Friday, June 3, 2011

Brian Christian's "The Most Human Human"

This was an amazingly entertaining book. It was a grand tour of knowledge dressed up as reportage about competing at the Turing Prize as a contestant trying to convince judges you are human while computers do their best to convince the judges that they are in fact "the humans". Like a good Hollywood move, the guys in the white hats win, Cristian comes out... spoiler alert!... triumphant and wins the "most human human" prize.

As a tale of prepping to present himself as a "genuine human" in the Turing test for the Loebner Prize, this book presents an interesting and entertaining tale. The author delves into a richness of subject matter that is unexpected. He explores what it means to be a real person and just how you could use language to try to convince a blind judge that your are really a "human". Getting there involves many detours into arcane specialized knowledge.

What I liked about the book was the amazing depth of knowledge of many fields served up as a charming story in the context of prepping and competing in the Turing test. I actually learned many new things in philosophy and computers, my two fields of expertise, from reading this book. I also learned interesting bits about psychology, linguistics, chess, poetics, and poetry. All this learning while being cleverly entertained!

I learned of entropy, lossless and lossy compression, of aposiopesis, synecdoche, and enthymemes. of computability and complexity theory, of the chatterbots ELIZA and PARRY, and so on. Delightful stuff.

By the way, he points us at the "Shannon Game" and invites us to play it (click here). I can honestly say it is one of the most frustrating things I've ever done. It humiliates you because you think you know language and what letters to expect when, but as confident as I was, I came out a loser, a humbling experience.

Like a delightful musical composition, this book ends with a coda, an epilogue where he looks at another field of computers -- computer graphics -- and in less than a dozen pages riffs a variation on the theme of the book how the effort to present "real stuff" makes you much more critical and appreciative of the reality:
Being a computer graphics person brings with it, as most jobs do, a certain way of looking at and of noticing the world. My own poetry background, for instance, gives me an urge to read things against the grain of the author's intended meaning. I read a newspaper headline the other day that said "UK Minister's Charm Offensive." This to me was hilarious. Of course they mean "offensive" as a noun, as in the tactical deployment of charm for diplomacy purposes, but I kept reading it as an adjective, as though the minister's creepy unctuousness had really crossed the line this time. My friends in the police force and the military can't enter a room without sussing out its entrances and exits; for the one in the fire department, it's alarms and extinguishers.


Reflection and refraction are difficult to simulate on a computer. So is water distortion. So-called "caustics," the way that a glass of wine refocuses its light into a red point on your table, are particularly hard to render.

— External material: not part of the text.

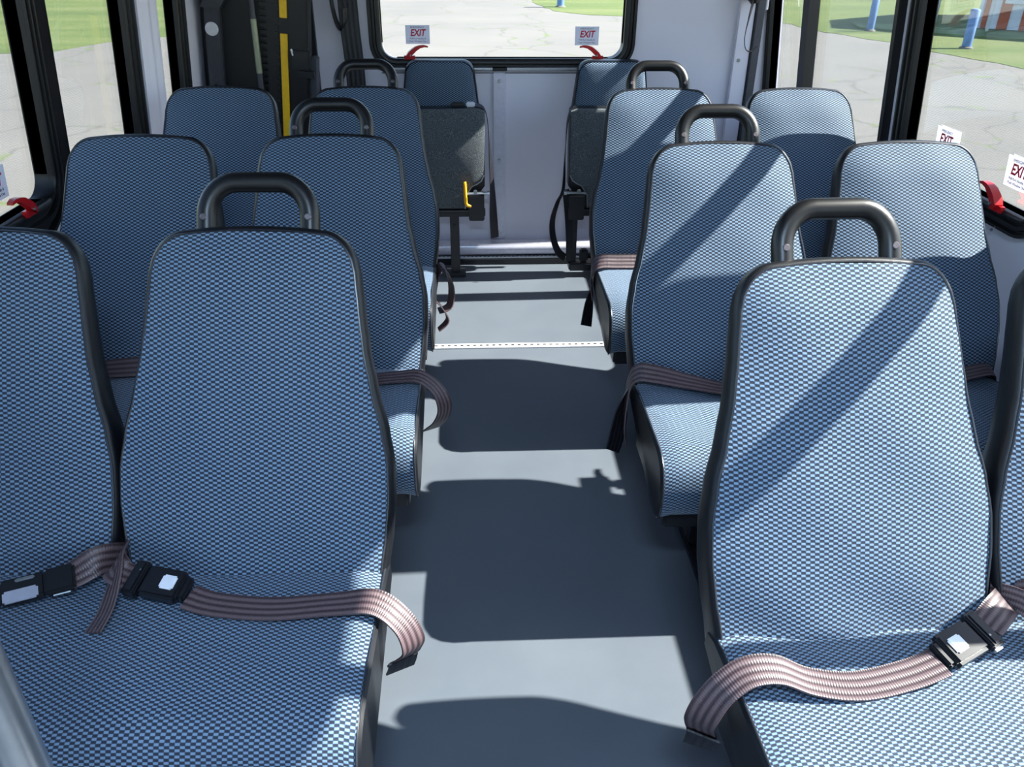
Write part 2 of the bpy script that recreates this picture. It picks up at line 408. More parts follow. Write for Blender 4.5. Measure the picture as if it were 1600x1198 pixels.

Reflection and refraction are also fairly computationally nasty because they have the habit of multiplying off of each other. You put two mirrors in front of each other, and the images multiply to infinity in no time flat. Light travels roughly 200,000 miles per second: that's a lot of ping-pong,and way beyond the where most rendering algorithms tap out. Usually a programmer will specify the maximum acceptable number of reflections or refractions and cap it there, after which point a kind of software deus ex machina sends the light directly back to the eye: no more bouncing.


I love these moments when the theory, the models, the approximations, as good as they are, aren't good enough. You simply must watch. Ah, so this is how nature does it. This is what it looks like. I think it's important to know these things, to know what can't be simulated, can't be made up, can't be imagined -- and to seek it.
Try the book. I think you will be surprised at how enjoyable it is.